Mesela Kudüs’ün sur içine girdiğinizde kendinizi bambaşka bir aleme girmiş hissedersiniz. Şehrin ruhu sizi teslim alır. Sur dışına çıktığınızda modernitenin çirkin yüzüyle karşı karşıya gelirsiniz.
Sur içine o ruhu veren oradaki tarihi dokudur.
Mekke ve Medine’yi saymıyorum. Zira Kabe ve Ravza dışında bu şehirlerin ruhu katledilmiş ve modernitenin esiri haline getirilmiştir.
***
Kendi şehirlerimize bakacak olursak, çok çeşitli ve çok zengin bir hazineye sahip olmamıza rağmen üzüntümüzün sevincimize galebe çalacak boyutta olduğunu, modernitenin şehirlerimizin ruhunu katlettiğini söyleyebiliriz.
Ruhu olan şehirlerimizden İstanbul, Bursa, Kastamonu, Sivas, Tokat, Erzurum, Mardin, Şanlıurfa, Kahraman Maraş, Gaziantep ve emsali şehirlerimizin tarihi semtlerinde o şehrin ruhunu hissederken modernitenin esiri semtlerinde beton yığınlarının iticiliğiyle karşılaşırsınız.
***
Dünya şehri İstanbul’u ele alacak olursak, şehre ruh kazandıran eserlerin çoğu maalesef beton binaların gölgesinde kalmıştır.
Bana göre İstanbul’un ruhunu sur içi (Fatih), Üsküdar ve Eyüp Sultan yansıtıyor.
Üsküdar ve Eyüp Sultan’da şehre ruhunu veren eserleri ihya ve gün yüzüne çıkarma faaliyetleri hissedilirken Fatih’te aynı oranda bir ihya faaliyeti maalesef hissedilmiyor.

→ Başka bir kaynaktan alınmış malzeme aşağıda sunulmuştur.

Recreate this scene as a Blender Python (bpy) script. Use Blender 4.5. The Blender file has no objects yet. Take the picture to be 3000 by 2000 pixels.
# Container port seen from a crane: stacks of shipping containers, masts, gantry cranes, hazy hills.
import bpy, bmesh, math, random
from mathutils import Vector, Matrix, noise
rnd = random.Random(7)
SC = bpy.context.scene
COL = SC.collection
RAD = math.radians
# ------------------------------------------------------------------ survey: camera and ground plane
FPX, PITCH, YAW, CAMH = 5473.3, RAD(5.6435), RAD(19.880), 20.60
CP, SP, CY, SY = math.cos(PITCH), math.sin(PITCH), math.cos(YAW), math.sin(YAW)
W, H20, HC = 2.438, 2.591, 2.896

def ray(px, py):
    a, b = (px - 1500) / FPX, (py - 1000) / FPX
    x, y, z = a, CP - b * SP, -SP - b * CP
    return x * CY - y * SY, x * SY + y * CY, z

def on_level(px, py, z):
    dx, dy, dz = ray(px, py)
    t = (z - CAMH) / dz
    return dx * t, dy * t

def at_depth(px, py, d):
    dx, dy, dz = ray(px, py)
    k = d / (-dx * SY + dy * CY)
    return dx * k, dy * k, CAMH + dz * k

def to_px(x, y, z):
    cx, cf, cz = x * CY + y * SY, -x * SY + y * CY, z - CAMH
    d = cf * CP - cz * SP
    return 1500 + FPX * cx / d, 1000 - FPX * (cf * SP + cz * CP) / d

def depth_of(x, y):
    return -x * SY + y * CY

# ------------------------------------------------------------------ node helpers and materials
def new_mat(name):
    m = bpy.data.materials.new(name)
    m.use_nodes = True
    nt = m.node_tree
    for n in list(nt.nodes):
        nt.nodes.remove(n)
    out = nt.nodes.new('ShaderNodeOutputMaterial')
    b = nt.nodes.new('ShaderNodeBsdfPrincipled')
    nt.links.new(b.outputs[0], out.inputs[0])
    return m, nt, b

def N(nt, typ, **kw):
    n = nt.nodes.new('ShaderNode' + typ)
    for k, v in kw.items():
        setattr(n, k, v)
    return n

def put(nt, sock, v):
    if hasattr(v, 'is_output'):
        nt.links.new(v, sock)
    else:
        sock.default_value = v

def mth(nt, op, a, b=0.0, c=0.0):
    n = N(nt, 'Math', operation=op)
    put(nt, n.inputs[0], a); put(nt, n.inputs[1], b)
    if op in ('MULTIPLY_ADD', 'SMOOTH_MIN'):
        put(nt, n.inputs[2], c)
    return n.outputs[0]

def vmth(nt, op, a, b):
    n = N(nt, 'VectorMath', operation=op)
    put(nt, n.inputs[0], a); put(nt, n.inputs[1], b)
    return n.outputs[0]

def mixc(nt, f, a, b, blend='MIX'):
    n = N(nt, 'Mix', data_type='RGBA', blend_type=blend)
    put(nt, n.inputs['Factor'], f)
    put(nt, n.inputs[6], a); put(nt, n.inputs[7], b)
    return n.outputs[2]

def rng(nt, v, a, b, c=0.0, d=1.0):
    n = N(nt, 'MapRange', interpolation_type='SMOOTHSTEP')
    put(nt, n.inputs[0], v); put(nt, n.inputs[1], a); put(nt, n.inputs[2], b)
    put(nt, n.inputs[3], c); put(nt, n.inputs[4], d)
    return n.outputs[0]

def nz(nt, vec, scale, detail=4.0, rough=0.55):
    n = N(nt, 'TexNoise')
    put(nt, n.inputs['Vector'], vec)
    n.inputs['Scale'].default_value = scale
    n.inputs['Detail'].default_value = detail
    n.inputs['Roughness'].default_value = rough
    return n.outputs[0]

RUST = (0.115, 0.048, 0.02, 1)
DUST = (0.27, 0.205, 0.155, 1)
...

Oysa asıl İstanbul sur içidir. Fakat sur içine ruh katan tarihi eserler maalesef beton binalarının gölgesinde kalmış, adeta kaybolmuştur.
***
Sur içini tarihi kimliğine kavuşturmak için bütün yüksek beton binaların yıkılması yerine tarihteki gibi en fazla iki katlı otantik binaların yapılması ve tarihi eserlerin görünür hale getirilmesi gerekir diye düşünüyorum.
Tıpkı Kudüs’te sur içine girdiğinizde başka bir aleme girdiğinizi hissettiğiniz gibi İstanbul suriçi de o kimliğe kavuşmalı.
Fatih’teki tarihi gölgeleyen o mendebur binaların bu dünya şehrinin canına okuduğunu düşünüyorum.